New Jersey has no statutorily-defined age when child support orders end, often leaving it up to parents to petition the court to have the payments stopped. If no motion is filed, the child support order continues indefinitely unless the custodial parent agrees or a case worker issues a child status letter to both parents, which may trigger a court hearing.

The law, S1046, allows for the end of child support payments once the child reaches the age of 19 or if they marry, die or enter military service before the age of 19. The payments could be extended by court order or if both parents agree. The courts can also extend child support payments under a number of special circumstances, including if the child has a mental or physical disability or if the child is attending a college or university under certain conditions. Under this new law, payments would not be extended beyond age 23.  

“I’m pleased the governor signed this into law. This provides a more focused and fairer payment process for both parties,” said Senator Turner (D-Mercer, Hunterdon). “I believe this will help clear up any confusion that parents may have about child support requirements. Furthermore, this law will keep the best interest of the child in mind.”  

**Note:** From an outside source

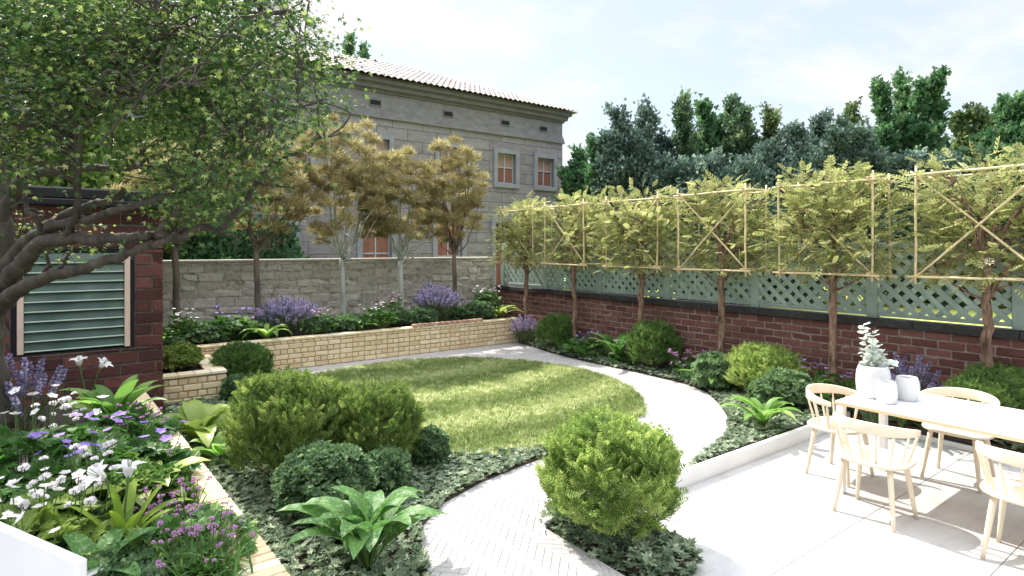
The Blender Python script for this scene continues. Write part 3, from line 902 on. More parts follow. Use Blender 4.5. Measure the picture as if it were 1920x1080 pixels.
box(mb, (wx1, .012, wz0), (SXR - .012, .11, wz1), .002, 1); box(mb, (-4, .012, wz1), (SXR - .012, .11, zt), .002, 1)
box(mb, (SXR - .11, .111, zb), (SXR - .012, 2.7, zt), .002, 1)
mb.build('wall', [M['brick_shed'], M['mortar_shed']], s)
mb = MB(); box(mb, (-4.2, -.16, zt + .001), (SXR + .12, 2.9, zt + .07), .01); box(mb, (-4.1, -.06, zt + .071), (SXR + .02, 2.85, zt + .2), .02)
mb.build('roof', [M['roof_felt']], s)
wn = MB()
box(wn, (wx0, .02, wz0), (wx0 + .045, .1, wz1), .004, 0); box(wn, (wx1 - .035, .02, wz0), (wx1, .1, wz1), .004, 0)
box(wn, (wx0 + .046, .02, wz0), (wx1 - .036, .1, wz0 + .02), .004, 0); box(wn, (wx0 + .046, .02, wz1 - .03), (wx1 - .036, .1, wz1), .004, 0)
wo_ = wn.build('window', [M['dark_hole']], s)
mb = MB()
for x in (wx0 + .05, wx1 - .095):
    mb = MB(); box(mb, (x, -.015, wz0 + .022), (x + .052, .07, wz1 - .034), .004, 0)
    mb.build('jamb', [M['louvre_frame']], wo_)
mb = MB()
nl = 10
for i in range(nl):
    z = wz0 + .045 + i * (wz1 - wz0 - .09) / nl
    hgt_l = (wz1 - wz0 - .09) / nl
    tilt = rad(38)
    c = np.array([(wx0 + wx1) / 2, .03, z + hgt_l * .55])
    Mx = np.stack([UX, np.array([0, math.cos(PI / 2 - tilt * .55), math.sin(PI / 2 - tilt * .55)]), np.array([0, -math.sin(PI / 2 - tilt * .55), math.cos(PI / 2 - tilt * .55)])], -1)
    add_boxes(mb, [c], [((wx1 - wx0) / 2 - .1, hgt_l * .58, .003)], .001, Mx, 0)
    e = c - Mx[:, 1] * hgt_l * .585
    box(mb, (wx0 + .102, e[1] - .006, e[2] - .006), (wx1 - .098, e[1] + .004, e[2] + .007), .002, 1)
mb.build('louvre_panes', [M['louvre_glass'], M['louvre_edge']], wo_)
mb = MB(); box(mb, (wx0 + .047, .112, wz0 + .021), (wx1 - .037, .13, wz1 - .031), .002); mb.build('back_board', [M['dark_hole']], wo_)

# ================================================================== HOUSE
HY = 17.0
HX0, HX1 = -6.0, 14.95
h = thing('stone_house', 'large grey ashlar house with pink tiled roof and four small vents under the eaves', 'house', (0, HY, 0))
cols_x = [14.08, 12.27, 9.93, 7.35, 4.9, 2.4, -.1]
ww, wh, wzc = .80, 1.06, 4.82
holes = []
for x in cols_x: holes.append((x - ww / 2, x + ww / 2, wzc - wh / 2, wzc + wh / 2))
low = [(12.27, .95, .6, 2.9), (9.93, .95, .3, 2.85), (7.35, .95, .6, 2.8), (4.55, .62, .4, 2.55), (3.62, .95, .4, 2.55), (1.2, .95, .6, 2.8)]
for x, wd, z0, z1 in low: holes.append((x - wd / 2, x + wd / 2, z0, z1))
# wall built as strips around the openings
mb = MB()
zs = sorted({0.0, 5.98} | {z for hh in holes for z in hh[2:]})
for za, zb_ in zip(zs[:-1], zs[1:]):
    cuts = sorted([(a, b) for a, b, c, d in holes if c <= za + 1e-6 and d >= zb_ - 1e-6])
    x = HX0
    for a, b in cuts:
        if a - x > .01: mb.add([(x, 0, za), (a, 0, za), (a, 0, zb_), (x, 0, zb_)], [[0, 1, 2, 3]])
        x = b
    mb.add([(x, 0, za), (HX1, 0, za), (HX1, 0, zb_), (x, 0, zb_)], [[0, 1, 2, 3]])
mb.add([(HX1, 0, 0), (HX1, 9, 0), (HX1, 9, 5.98), (HX1, 0, 5.98)], [[0, 1, 2, 3]])
for a, b, c, d in holes:   # reveals
    y = .22
    mb.add([(a, 0, c), (a, y, c), (a, y, d), (a, 0, d)], [[0, 1, 2, 3]]); mb.add([(b, 0, c), (b, 0, d), (b, y, d), (b, y, c)], [[0, 1, 2, 3]])
    mb.add([(a, 0, d), (a, y, d), (b, y, d), (b, 0, d)], [[0, 1, 2, 3]]); mb.add([(a, 0, c), (b, 0, c), (b, y, c), (a, y, c)], [[0, 1, 2, 3]])
mb.build('wall', [M['ashlar']], h)
mb = MB()
box(mb, (HX0, -.07, 5.985), (HX1 + .07, 9, 6.09), .01, 0); box(mb, (HX0, -.045, 6.091), (HX1 + .045, 9, 6.2), .006, 0); box(mb, (HX0, -.02, 6.201), (HX1 + .02, 9, 6.28), .006, 0)
mb.build('string_course', [M['render_grey']], h)
mb = MB(); box(mb, (HX0, -.0, 6.281), (HX1, 9, 6.78), .004); mb.build('frieze', [M['render_grey']], h)
mb = MB()
for i, (o, z0, z1) in enumerate(((.06, 6.781, 6.84), (.10, 6.841, 6.87), (.16, 6.871, 7.0), (.21, 7.001, 7.03), (.27, 7.031, 7.16))):
    box(mb, (HX0, -o, z0), (HX1 + o, 9, z1), .008)
mb.build('cornice', [M['cornice']], h)
# tiled hip roof: rolls run up the slope, stepped courses
rf = MB()
ey, ez, slope = -.42, 7.17, math.tan(rad(22.5))
run = 5.0
tile = .21
xs = np.arange(HX0, HX1 + .48, tile / 8)
prof = .05 * np.abs(np.sin(PI * (xs - HX0) / tile)) ** .8
ncourse = 15
for kx in range(ncourse):
    s0, s1 = run * kx / ncourse, run * (kx + 1) / ncourse + .04
    lim = HX1 + .45 - s0                         # hip at the right end
    m_ = xs <= lim
    X = xs[m_]; Pp = prof[m_]
    lo = np.stack([X, np.full_like(X, ey + s0), ez + s0 * slope + Pp + .035], -1)
    hi = np.stack([X, np.full_like(X, ey + s1), ez + s1 * slope + Pp + .005], -1)
    un = np.stack([X, np.full_like(X, ey + s0), ez + s0 * slope + Pp + .012], -1)
    n_ = len(X); i = np.arange(n_ - 1)
    tn = np.repeat(rng.random(n_ // 8 + 1), 8)[:n_ - 1]
    rf.add(np.concatenate([lo, hi]), np.stack([i, i + 1, i + 1 + n_, i + n_], -1), 0, tn, True)
    rf.add(np.concatenate([un, lo]), np.stack([i, i + 1, i + 1 + n_, i + n_], -1), 0, tn)
# right hip plane, far slope and underside
rz = ez + run * slope; rx = HX1 + .45 - run
rf.add([(HX1 + .45, ey, ez), (HX1 + .45, ey + 2 * run, ez), (rx, ey + run, rz)], [[0, 1, 2]])
rf.add([(HX0, ey + run, rz), (rx, ey + run, rz), (HX1 + .45, ey + 2 * run, ez), (HX0, ey + 2 * run, ez)], [[0, 1, 2, 3]])
rf.add([(HX0, ey + .03, ez - .004), (HX1 + .44, ey + .03, ez - .004), (HX1 + .44, 9.5, ez - .004), (HX0, 9.5, ez - .004)], [[3, 2, 1, 0]], 1)
rf.build('roof', [M['roof_tile'], M['cornice']], h)
vent_me = None
for x in (14.0, 12.22, 9.88, 7.3, 4.9, 2.5):
    mb = MB()
    box(mb, (-.2, -.025, 0), (-.165, .0, .21), .003, 0); box(mb, (.165, -.025, 0), (.2, .0, .21), .003, 0)
    box(mb, (-.164, -.025, 0), (.164, 0, .035), .003, 0); box(mb, (-.164, -.025, .175), (.164, 0, .21), .003, 0)
    v = mb.build('vent', [M['cornice']], h, (x, -.002, 6.35))
    mb = MB(); box(mb, (-.163, -.008, .036), (.163, -.001, .174), .001); mb.build('opening', [M['dark_hole']], v)
def house_window(x, wd, z0, z1, surround, glass, top_glass, name='window', mull=True):
    mb = MB(); t = surround; hw = wd / 2
    box(mb, (-hw - t, -.07, z0 - t), (-hw, .02, z1 + t), .006); box(mb, (hw, -.07, z0 - t), (hw + t, .02, z1 + t), .006)
    box(mb, (-hw + .001, -.07, z1), (hw - .001, .02, z1 + t), .006); box(mb, (-hw + .001, -.07, z0 - t), (hw - .001, .02, z0), .006)
    sr = mb.build(name, [M['trim_grey']], h, (x, -.001, 0))
    mb = MB(); fw = .045; y0, y1 = .1, .15
    box(mb, (-hw, y0, z0), (-hw + fw, y1, z1), .004); box(mb, (hw - fw, y0, z0), (hw, y1, z1), .004)
    box(mb, (-hw + fw + .001, y0, z1 - fw), (hw - fw - .001, y1, z1), .004); box(mb, (-hw + fw + .001, y0, z0), (hw - fw - .001, y1, z0 + fw), .004)
    zm = z0 + (z1 - z0) * .55
    box(mb, (-.026, y0 + .002, z0 + fw), (.026, y1 - .002, z1 - fw), .003)
    if mull: 
        box(mb, (-hw + fw, y0 + .004, zm - .025), (-.027, y1 - .004, zm + .025), .003); box(mb, (.027, y0 + .004, zm - .025), (hw - fw, y1 - .004, zm + .025), .003)
    mb.build('frame', [M['win_frame']], sr)
    mb = MB(); mb.add([(-hw, .135, z0), (hw, .135, z0), (hw, .135, zm), (-hw, .135, zm)], [[0, 1, 2, 3]], 0)
    mb.add([(-hw, .135, zm), (hw, .135, zm), (hw, .135, z1), (-hw, .135, z1)], [[0, 1, 2, 3]], 1)
    mb.build('pane', [glass, top_glass], sr)
for x in cols_x: house_window(x, ww, wzc - wh / 2, wzc + wh / 2, .16, M['pane'], M['pane_pale'])
for i, (x, wd, z0, z1) in enumerate(low):
    g = M['pane_dark'] if i in (3, 4, 5) else M['door_wood']
    house_window(x, wd, z0, z1, .17, g, g if i else M['pane_dark'])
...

The Senators noted that unclogging the court docket could mean an influx of additional federal dollars for our courts because of federal incentives that reward the timely disposition of cases.

“Our current system not only can place a financial burden on a parent, but also puts pressure on the courts to deal with these cases,”  said Senator Scutari (D-Middlesex, Somerset, and Union), chairman of the Senate Judiciary Committee. “By clarifying the child support process in New Jersey, we will provide some relief to the Judiciary by reducing the caseload while keeping in mind the most important aspect of the process, the child’s well-being.”

This law stems from a recommendation from the State Auditor’s report on the Child Support Program in the Department of Human Services’ Division of Family Development. Most other states set an automatic age of emancipation at age 18 or 19, with some providing exceptions to that automatic emancipation similar to the ones included in this bill.

The bill was signed into law today. It was approved by the Senate 36-2 earlier this year and cleared the Assembly 68-0 in December.